You may think this is unrealistic, but just look at the alternative and see where that gets you. Take two comments made to me by senior execs recently. One said, ‘I know you could make a big difference to my business, but I’m just too busy to even think about it at the moment’. But worse still was the remark, ‘I’m too busy to do strategy – I’ll do it when things quieten down.’

That’s scary; yet these weren’t idiots. These once-smart executives had become completely confused – such was the apparent urgency of everything, they could no longer see what was really important.

Creating some downtime isn’t just for blue-sky thinking – far from it. It’s for studying your market and your competitors: reading all you can about them; searching the web; playing “what ifs” (If they did this, how would I respond? If I tried that, what would they do?).

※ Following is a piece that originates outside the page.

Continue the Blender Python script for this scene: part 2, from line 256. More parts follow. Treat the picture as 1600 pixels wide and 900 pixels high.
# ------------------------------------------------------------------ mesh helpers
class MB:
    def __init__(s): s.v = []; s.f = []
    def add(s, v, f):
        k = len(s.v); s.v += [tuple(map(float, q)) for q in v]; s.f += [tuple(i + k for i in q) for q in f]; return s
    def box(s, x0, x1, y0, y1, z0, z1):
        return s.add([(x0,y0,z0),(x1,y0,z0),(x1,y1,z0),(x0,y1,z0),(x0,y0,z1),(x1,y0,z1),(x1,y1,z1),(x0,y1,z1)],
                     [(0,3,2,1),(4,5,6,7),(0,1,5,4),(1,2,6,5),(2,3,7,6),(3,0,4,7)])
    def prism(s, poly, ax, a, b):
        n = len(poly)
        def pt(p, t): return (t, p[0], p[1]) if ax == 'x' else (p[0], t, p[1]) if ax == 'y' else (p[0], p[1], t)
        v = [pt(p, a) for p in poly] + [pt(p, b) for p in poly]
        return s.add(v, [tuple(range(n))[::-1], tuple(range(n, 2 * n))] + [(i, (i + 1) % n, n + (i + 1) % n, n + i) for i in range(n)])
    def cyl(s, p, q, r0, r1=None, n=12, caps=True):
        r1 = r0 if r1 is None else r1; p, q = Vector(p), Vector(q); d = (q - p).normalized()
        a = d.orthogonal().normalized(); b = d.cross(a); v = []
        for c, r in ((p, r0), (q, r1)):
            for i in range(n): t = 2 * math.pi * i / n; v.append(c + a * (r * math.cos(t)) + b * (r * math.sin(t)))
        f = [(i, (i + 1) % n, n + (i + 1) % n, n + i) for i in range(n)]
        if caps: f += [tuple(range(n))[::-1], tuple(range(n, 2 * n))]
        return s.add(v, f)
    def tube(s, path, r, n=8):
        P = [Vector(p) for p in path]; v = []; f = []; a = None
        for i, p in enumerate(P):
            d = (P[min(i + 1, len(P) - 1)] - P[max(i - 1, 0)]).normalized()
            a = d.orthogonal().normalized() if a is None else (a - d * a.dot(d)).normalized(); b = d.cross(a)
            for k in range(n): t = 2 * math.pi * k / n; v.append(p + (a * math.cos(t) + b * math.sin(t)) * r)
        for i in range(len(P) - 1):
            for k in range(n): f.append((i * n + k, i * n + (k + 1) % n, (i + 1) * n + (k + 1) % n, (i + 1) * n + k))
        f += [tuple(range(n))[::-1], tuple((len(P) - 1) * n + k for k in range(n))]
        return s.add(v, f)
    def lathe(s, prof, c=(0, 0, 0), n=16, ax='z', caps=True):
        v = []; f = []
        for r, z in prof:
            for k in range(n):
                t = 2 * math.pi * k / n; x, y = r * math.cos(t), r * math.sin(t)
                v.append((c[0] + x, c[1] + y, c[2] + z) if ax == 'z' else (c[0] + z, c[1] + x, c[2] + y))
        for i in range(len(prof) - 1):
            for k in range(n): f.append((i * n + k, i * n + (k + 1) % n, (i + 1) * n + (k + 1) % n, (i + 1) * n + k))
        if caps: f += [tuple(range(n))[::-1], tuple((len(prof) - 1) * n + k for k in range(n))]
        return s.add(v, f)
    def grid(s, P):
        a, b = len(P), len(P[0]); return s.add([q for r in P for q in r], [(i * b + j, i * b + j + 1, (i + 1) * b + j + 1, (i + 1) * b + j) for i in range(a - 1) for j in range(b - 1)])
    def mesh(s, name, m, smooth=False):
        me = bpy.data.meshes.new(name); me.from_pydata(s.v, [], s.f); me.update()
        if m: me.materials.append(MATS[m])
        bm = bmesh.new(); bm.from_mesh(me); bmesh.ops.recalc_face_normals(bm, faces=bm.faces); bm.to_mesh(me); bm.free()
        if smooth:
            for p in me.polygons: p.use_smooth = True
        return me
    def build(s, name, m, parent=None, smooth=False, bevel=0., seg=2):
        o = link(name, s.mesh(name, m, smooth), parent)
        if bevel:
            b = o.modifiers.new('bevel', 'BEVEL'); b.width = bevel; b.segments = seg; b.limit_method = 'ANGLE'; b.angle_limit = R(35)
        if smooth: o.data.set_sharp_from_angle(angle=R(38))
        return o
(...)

It’s also time for thinking about your clients’ customers. I’m sure in a recession you will be keeping close to your clients, otherwise you wouldn’t have survived the past 18 months. However, it’s staggering how little study there is of the end-user, particularly in consumer markets.

In the marketing services sector, clients couldn’t be more frenetic while driving fiercely hard bargains with their suppliers. Yet few of them have got into their customers’ heads and understood their hopes, fears and changing priorities in this long-running recession. Different groups of people are responding differently, and the old labels to describe people no longer work. Generalisations are often worse than useless, and it’s the profitable niches that need to be found. Also, what was seen as “recession resistant” six months ago may not be now.

So why are these opportunities being missed – this pivotal point where short-term strategy affects execution? It comes straight back to my earlier point. Although there is a colossal amount of “stuff” being done by management, it’s often the wrong stuff. Too many people are unable to differentiate between what is apparently urgent and what is important.